When I think of how hard parents work to protect their children, I believe this understanding of how children take in information and keep information is unknown to parents. Parents go to great lengths to protect their children from media in which there is cursing, explicit sexual content, drug content, or adult themes, yet if the media is presented in an animation with none of those elements, there seems to be less concern with images that might be displayed. Recently, I watched KPop Demon Hunters, a very popular show that by all accounts has great music, a positive message, and admirable characters. Yet, throughout the movie, there are images of demons and images of souls being sucked out into a fiery unembodied voice. Media reviews have recommended this movie for 10 years and up, yet many parents of young children are allowing their children to watch it. A 5-year-old might have memorized all the songs and can dance happily through them but I think it would be worthwhile for parents to ask, has my 5-year-old taken in the more frightening images and are they holding them in their head? What do they now believe about what happens to their soul? Do they even know what a soul is? How would I explain a soul to my 5-year-old? Are the eyes of the demons disturbing to me? Do the images come back to me?

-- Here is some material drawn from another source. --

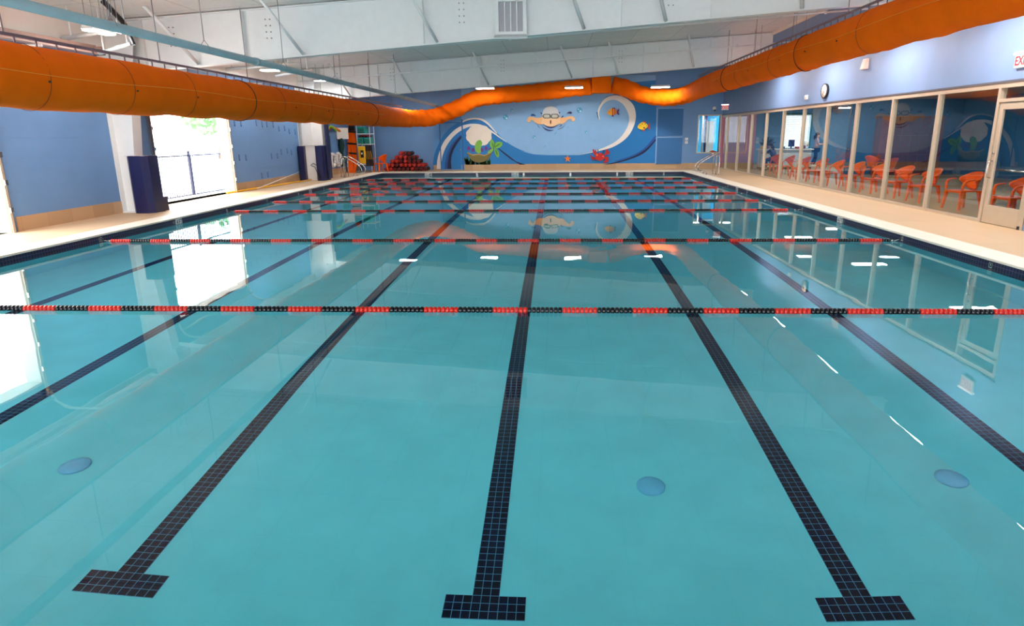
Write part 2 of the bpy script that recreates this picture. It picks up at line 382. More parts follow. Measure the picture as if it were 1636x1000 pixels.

I wonder what that means for my 5-year-old?
I believe it is important to remember if a child believes that a man in a red suit travels to every home in the world in one night, jumps down their chimney through magic, and leaves them gifts, what might they believe about skeletons scaling their house to get in? One is an image of benevolence and joy while the other is an image of fear and the unknown. Young children will believe both.
What Can You Do as a Parent?
- Think more about the images your child takes in. It’s so much easier to tell a child that a curse word that they hear isn’t for using than to try to erase an image from a child’s mind.
- Restrict your young child’s exposure to scary images at home. If you watch shows/videos or play games that have frightening images, do so when your child is not available to watch. If you are unsure of the content of shows/videos/games, watch or play them yourself before watching them with your child.
- For times such as Halloween, decorate with lesser scarier images such as carved pumpkins or other more neutral images. As your child grows (think 10 years old and up) and you see that they enjoy scarier images without being disturbed by them, you can expand your decorations.
- If you walk by or drive by images that you think might be scary for your child, try not to dwell on them while also trying not to hide them. It’s a tough balance. Spending too much time stopping and explaining to your child so they won’t be scared may leave too much time for the image to be imprinted in the child’s mind. Trying to hide the image from your child quickly may send a message that they should be scared. A simple nonchalant, “that’s weird, let’s go look at some other stuff” will often be the solution.
- If you believe that your child has taken in an image that’s scary for them, encourage them to talk with you. Something like, “Our neighbor really decorated for Halloween this year, what do you think about it?” or “That was a scary scene in that video, what did you think?” Your young child might not have much to say in response and that’s okay. It’s good for you to open the
conversation so they can come back to you later if they want to talk about it.
Being a parent comes with a million challenges and there is no right way to parent. Being aware of our children’s perspectives and how they take in information as they develop over time can help us to make better decisions.